The Blair–Brown deal (or Granita Pact) was an alleged gentlemen's agreement made between the British politicians Tony Blair and Gordon Brown in the summer of 1994. It is widely believed the two met in the now-defunct Granita restaurant in Islington, London, following the death of Labour Party leader John Smith on 12 May, and Brown agreed, in return for certain promises, that he would stand aside to allow Blair to become leader of the party, and possible future prime minister.[1][2][3][4]
According to several authors, Gordon Brown agreed not to stand in the 1994 Labour Party leadership election,[2][3] effectively giving Blair a clear run and allowing him to lead Labour into the next UK general election (which was eventually held in 1997). In return, it was agreed that Brown would be granted wide powers over domestic policy in a Blair administration.

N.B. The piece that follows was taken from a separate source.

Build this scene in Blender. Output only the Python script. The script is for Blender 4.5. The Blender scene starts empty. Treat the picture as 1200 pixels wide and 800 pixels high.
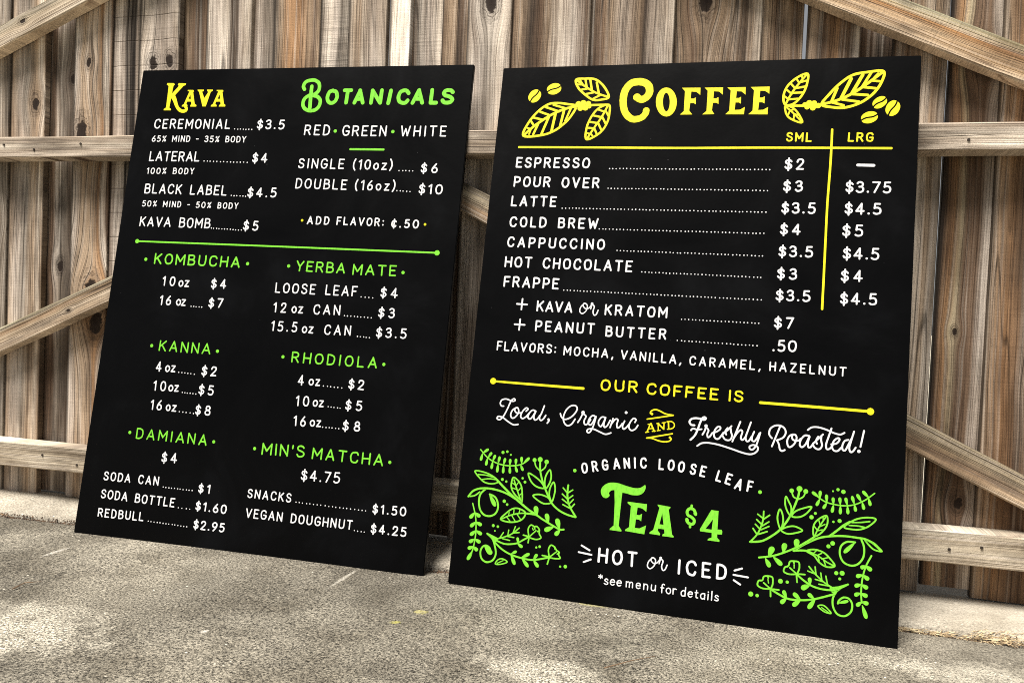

Further, according to a widely-held belief, Blair also agreed that, if he acceded to the position of Prime Minister of the United Kingdom, he would stay in the job for an unspecified but not indefinite period of time. He would then resign and support Brown to follow him as Labour Party leader and prime minister.[1] The Labour Party does not select its leader by allowing the outgoing leader to choose or name a successor, but anticipation of Blair's strong endorsement contributed to Brown being the inevitable successor.
The existence of the deal was publicly dismissed by Blair, Brown and many of their associates for several years, prompting much speculation as to what, if anything, was agreed.[4] The Guardian published a written note in June 2003 which, it claimed, outlined the policy areas proposed by Brown that Blair would commit to as part of the deal, namely a "fairness agenda" consisting of "social justice, employment opportunities and skills" under a Labour government.[5] In October 2003, columnist Tom Brown told the BBC TV station that Gordon Brown had informed him of the deal the day after it had allegedly been made. Tom Brown said to BBC Radio Scotland:
I'm in absolutely no doubt there was a deal since Gordon phoned me the morning after it was made and told me about it. But at the same time I also believe that both men left the restaurant with a different version of the deal in their minds. They hadn't actually written it down on paper. Gordon believed Blair would step down about now actually, and Blair believed that he... hadn't committed himself to any timetable.[6]
A 2007 Dispatches programme entitled "Gordon Brown — Fit For Office?" claimed that Gordon Brown felt betrayed after losing support from Peter Mandelson and other friends and that this lack of support, rather than any deal, made him decide not to run for the leadership.[7]
In a televised interview by Piers Morgan in 2010, Brown admitted that he deferred contesting the Labour leadership and that Blair had promised to hand over power to him at a later point, but that the two men later fought bitterly after—from Brown's perspective—Blair failed to keep to his end of the bargain.[8] Brown also stated that the deal had not been made in Granita but had been struck before the men met in the restaurant.[9] In her autobiography, Cherie Blair claims that the deal took place at a neighbour's home, not at Granita.[10]
An account of the pact between the two politicians was presented in detail in the 2001 book The Rivals: The Intimate Story of a Political Marriage written by BBC journalist James Naughtie. The relationship between Blair and Brown from the years 1983 to 1994—culminating in an in-depth dramatisation of the Granita meeting—was the focus of a 2003 made-for-television film directed by Stephen Frears and written by Peter Morgan, based in part upon Naughtie's book. The film, titled The Deal, starred Michael Sheen as Tony Blair and David Morrissey as Gordon Brown. A caption in the opening titles (directly inspired—according to Frears—by the identical epigraph at the start of the 1969 film Butch Cassidy and the Sundance Kid)[11] informed viewers that "much of what follows is true".[12]